Firmino ao questionar sobre a origem do narrador se espanta quando ele lhe conta
que veio de Angola e questiona se na África fala-se português, dando início a discussão
acerca da língua. O velho estranhava o sotaque do narrador, mas não imaginava que fosse
africano, quando aquele lhe explica que em Angola se fala português sim como em outros
países da África e em Portugal. Firmino diz que em Portugal eles não falam português, pois
ele não entende nada. Cabe citar o trecho:
Disse-lhe que sim, que falávamos português, tal como muita gente em
Moçambique, Cabo Verde, Guiné-Bissau, São Tomé e Príncipe, Timor, e,
é claro, em Portugal. Não, isso não, contestou o velho, em Portugal não.

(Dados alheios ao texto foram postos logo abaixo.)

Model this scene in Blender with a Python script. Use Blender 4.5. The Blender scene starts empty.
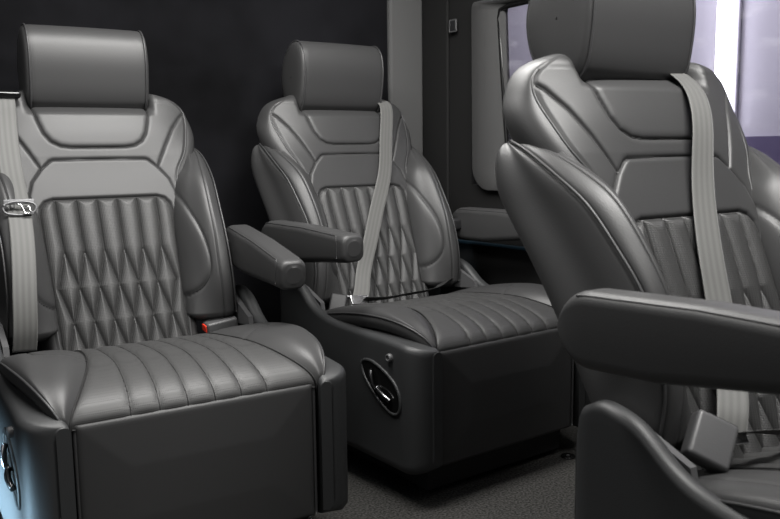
import bpy, math, random
import numpy as np
from mathutils import Matrix, Vector
random.seed(4)
C = bpy.context.scene.collection

# ------------------------------------------------------------------ camera
F_PX, PITCH, ROLL, CAM_H, YAW = 829.5, 0.13426, -0.01158, 0.8846, 0.59182
cp, sp_, cr, sr = math.cos(PITCH), math.sin(PITCH), math.cos(ROLL), math.sin(ROLL)
fw = Vector((0, cp, -sp_)); up0 = Vector((0, sp_, cp)); rt0 = Vector((1, 0, 0))
rt = rt0*cr + up0*sr; up = up0*cr - rt0*sr
M = Matrix.Identity(4)
for i in range(3):
    M[i][0], M[i][1], M[i][2] = rt[i], up[i], -fw[i]
cam_d = bpy.data.cameras.new('camera'); cam = bpy.data.objects.new('camera', cam_d); C.objects.link(cam)
cam.matrix_world = Matrix.Translation((0, 0, CAM_H)) @ (Matrix.Rotation(-YAW, 4, 'Z') @ M)
cam_d.sensor_width = 36; cam_d.lens = F_PX/780*36; cam_d.clip_start = .05
cam_d.dof.use_dof = True; cam_d.dof.focus_distance = 2.1; cam_d.dof.aperture_fstop = 8.0
bpy.context.scene.camera = cam

# ------------------------------------------------------------------ world, lights, exposure
w = bpy.data.worlds.new('world'); bpy.context.scene.world = w; w.use_nodes = True
w.node_tree.nodes['Background'].inputs[0].default_value = (.80, .86, .95, 1)
w.node_tree.nodes['Background'].inputs[1].default_value = .02
def area(name, loc, target, sx, sy, power, col):
    d = bpy.data.lights.new(name, 'AREA'); d.shape = 'RECTANGLE'; d.size = sx; d.size_y = sy; d.energy = power; d.color = col
    o = bpy.data.objects.new(name, d); C.objects.link(o); o.location = loc
    o.rotation_euler = (Vector(target)-Vector(loc)).to_track_quat('-Z', 'Y').to_euler(); return o
area('ceiling_light_bar', (1.1, .50, 1.86), (1.1, .9, .5), .9, .5, 46, (1, .985, .96))
area('rear_ceiling_light', (.80, 1.62, 1.86), (.80, 1.72, .5), 1.3, .35, 40, (1, .985, .96))
area('doorway_light', (-1.3, .9, 1.75), (.8, 2.1, .7), 1.2, 1.2, 8, (1, .99, .98))
area('workshop_light', (-.45, 1.90, .12), (.25, 1.84, .14), .5, .18, 6, (.50, .78, 1)).data.spread = math.radians(30)
area('outside_light', (2.6, 2.95, 2.6), (4.0, 2.95, 1.3), 2.4, 1.8, 52, (.95, .93, 1))
sc = bpy.context.scene
sc.view_settings.view_transform = 'Standard'; sc.view_settings.look = 'None'
sc.view_settings.gamma = 1; sc.view_settings.use_curve_mapping = False; sc.view_settings.exposure = 0.2

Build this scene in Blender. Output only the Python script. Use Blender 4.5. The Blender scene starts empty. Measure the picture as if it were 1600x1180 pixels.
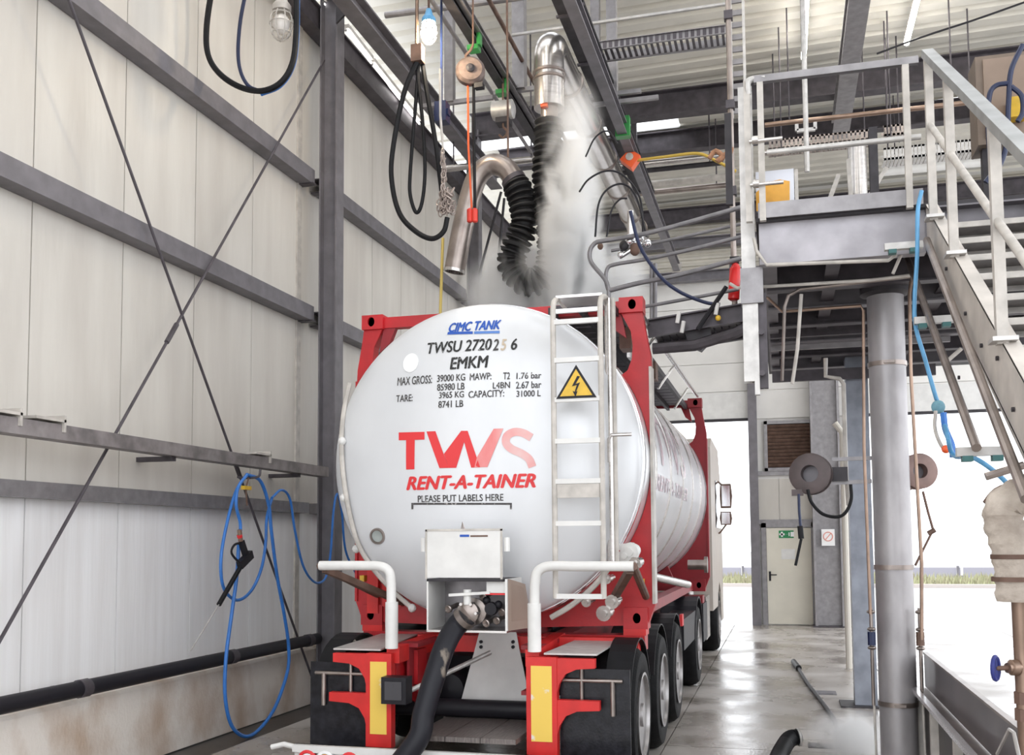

Os portugueses já mal falam português. Na verdade, acrescentou, nem
sequer se pode dizer que falem, isso carece de demonstração. (...)
(AGUALUSA, 2005, p.97).
Para Firmino os portugueses já não falam mais a língua portuguesa, ele ao assistir
um filme diz que não entendeu nada, porque falam com a boca fechada. Na pequena
discussão que se trava entre ambos, o narrador até tenta convencê-lo dizendo que a culpa
seria da qualidade técnica dos filmes portugueses que não são boas, mas depois dá o braço
a torcer e comenta que os filmes portugueses deviam sim ser exibidos com legendas e
acrescenta “não apenas no Brasil mas também em Portugal”. (...) (AGUALUSA, 2005,
p.97).
A terceira personagem que aparece é um português, entra na loja quando os dois
homens discutiam sobre a língua, segundo a descrição do narrador: (...) “Era um homem
franzino, e no entanto sólido e elegante, com o crânio rapado, uma barbicha rala, bem
desenhada, uns óculos de aros redondos, em prata, que deviam ser herança de algum
remoto antepassado.” (AGUALUSA, 2005, págs. 97-98).
Ironicamente o narrador comenta que: “Também ele falava sem abrir a boca”
(AGUALUSA, 2005, p.98), assim como reclamou Firmino sobre os atores dos filmes
portugueses nos quais, segundo ele, não se entende nada justamente porque não abrem a
boca para falar e serem melhor compreendidos.